Resenha Livro – “Caçadas de Pedrinho – Hans Staden” – Monteiro Lobado – Ed. Círculo do Livro
“Esse fato causou o maior rebuliço no Brasil inteiro. Os jornais não tratavam de outra coisa. Até uma revolução, que estava marcada para aquela semana, foi adiada, porque os conspiradores acharam mais interessante acompanhar o caso do rinoceronte do que dar tiros nos adversários” (“Caçadas de Pedrinho” – Monteiro Lobato).
No ano de 2010, um mandado de segurança foi ajuizado pelo “Instituto de Advocacia Racial” junto ao Supremo Tribunal Federal, solicitando a retirada do livro “Caçadas de Pedrinho” (1933) da lista de leitura obrigatória do ensino oficial, com base na alegação de que as crianças estariam supostamente expostas a conteúdo racista.
Desde então, grupos identitários têm ventilado a ideia de que o escritor paulista seria racista ou até mesmo eugenista.
Isso não seria a primeira vez que as obras de Monteiro Lobato seriam objeto de ataques injustos e infundados.
Meses após a publicação do livro infantil “História do Mundo Para Crianças” (1933), a obra passou a sofrer perseguição e censura da Igreja Católica. No ano de 1942, um grupo de freiras chegou a organizar fogueiras para destruir exemplares de livros. No exterior, o Governo Português também proibiu os livros infantis em seu país, alegando que o Brasil teria sido achado “por acaso” pelos portugueses e que o livro registrou as 1600 orelhas cortadas à marinheiros árabes por Vasco da Gama.
Tanto no passado quanto no presente, são injustos estes julgamentos sobre a obra do escritor de Taubaté.
Não é correto dizer que Monteiro Lobato era racista, pois o escritor não teve uma única opinião com relação ao tema racial. Em 1920, quando inicia seu trabalho de literatura infantil, já havia feito uma autocrítica acerca do seu personagem Jeca Tatu. Os vícios do caipira não decorriam de questões raciais, da miscigenação do branco, do índio e do negro. O atraso de Jeca decorria da falta de salubridade, de higiene e de saúde.
Há outros indícios de que Monteiro Lobato não mantinha a mentalidade racista propalada pelo identitarismo.
No conto “Negrinha” (1920), por exemplo, faz uma das mais contundentes denúncias dos resquícios da mentalidade escravocrata nas fazendas de café após a abolição de 1888. A perversidade com que Dona Inácia, “excelente senhora, gorda, rica, animada dos padres”, brutaliza Negrinha, uma órfã de sete anos, contando com o beneplácito de um padre, é o que há de melhor de literatura social escrita no Brasil.

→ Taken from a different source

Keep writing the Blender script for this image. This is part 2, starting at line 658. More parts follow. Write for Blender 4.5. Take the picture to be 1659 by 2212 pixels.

Há uma carta do escritor de data de 01/10/1916 endereçada à Godofredo Rangel em que Lobato tece fortes elogios ao escritor negro Lima Barreto, na época solenemente ignorado pela elite intelectual do país por puro preconceito racial.
A leitura das obras infantis de Monteiro Lobato encanta tanto os jovens como os adultos e algumas de suas lições de história oriundos do “Hans Staden” revelavam uma leitura progressista da História do Brasil.
Por exemplo, sobre as razões de Portugal não se desenvolver economicamente a despeito de ter saqueado todo o ouro do Brasil:
“- Por que, então, não se tornaram esses países os mais ricos do mundo? – Perguntou Pedrinho.
– Porque não souberam guarda-lo – respondeu Dona Benda. – Não basta ganhar, é preciso conservar, coisa muito mais difícil. Todo o ouro que Portugal tirou do Brasil foi se passando aos poucos para os países industriosos, sobretudo para a Inglaterra, em troca dos produtos das suas fábricas. Quando os portugueses abriram os olhos, era tarde – o ouro do Brasil estava todo em mãos de gente mais esperta.”. (Hans Staden)
O mandado de segurança que pretende censurar “Caçadas de Pedrinho” seguiu em trâmite no STF até maio de 2020. O STF declarou-se incompetente para analisar ação mandamental que tem como ato coator parecer do Conselho Nacional de Educação. O mandado de segurança, contudo, prossegue. É dever dos comunistas e dos patriotas defender a obra de Monteiro Lobato como parte indissolúvel da cultura popular, motivo de orgulho da população brasileira e obra literária que deve ser defendida em face dos devaneios do identitarismo.